Joddi's departure doesn't necessarily fix the other criticisms, some of which are valid – specifically, the show's lack of Afro-Indigenous characters.

But others aren't fair or misinterpret the intent behind certain scenes. For example, Bear's guilt over wronging the man who drove the truck he helps steal incites a realignment of his moral code. Admittedly, on any other show lacking characters of color this contextualizing would not be a sufficient excuse; it makes lead character's personal growth contingent on a Black man's suffering.  

Nevertheless, one wonders why this show is such a lightning rod for anger when other ensemble comedies lacking non-white characters or featuring a few underdeveloped ones haven't been criticized nearly as vociferously. (Does "Rutherford Falls" get a pass because the story features a Black mayor whose defining trait is competence? Or because people hold Teller Ornelas's fellow co-creators Ed Helms and Michael Schur to a different standard?)

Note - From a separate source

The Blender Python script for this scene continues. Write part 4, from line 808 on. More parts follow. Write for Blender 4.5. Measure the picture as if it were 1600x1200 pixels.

"Reservation Dogs" is getting a second season, giving it a chance to expand and evolve. The good news is that it was already a great show. Now it can be even better.

Season 1 necessitated establishing the audience's connection to these characters and life on this reservation, a part of American culture few non-Natives experience on a regular basis. That means spending lots of time with the central characters.

That's what the show did: beyond the pilot and the finale, five episodes out of the eight focused on each of the main characters and their family, with Cheese's story expanded alongside that of McClarnon's rez cop and Farmer's recurring character Uncle Brownie receiving his own adventure. That left one half hour for the writers to lean into the comedy of the 'hood purely for its own sake.

Harjo planned for a 10-episode first season but the eight he was given required him to remove episodes that weren't directly involved in furthering the action, including the story of their catfish spot, one of the centers of the foursome's existence, and its owners Rob (Macon Blair) and Cleo (Handy).  He says he's excited to bring that script back next season.

"It's hard sometimes because I can't represent everyone. And, you know, we try to tell a good story," he explains. "You don't go into telling a story by saying, like, 'I'm gonna be representing Native America like it's never been represented before.' That wasn't the point. The point was just telling a real, truthful story."

He acknowledged the weight of that, along with the excitement of knowing the finale "Reservation Dogs" isn't the end of our time with Bear, Elora Danan, Willie Jack, Cheese and the wider rez community.

To make his point he returns to the realm of movie memory. "When you get to the end of 'Stand by Me,' and everyone's walking away, and the voiceover is talking about what happened to everyone, and everyone is disappearing, there's beauty in that. There's sadness. That's not how this season ends. It's a finale, but it's not finished. It feels like the beginning, honestly."

The entire first season of FX on Hulu's "Reservation Dogs" is currently streaming on Hulu.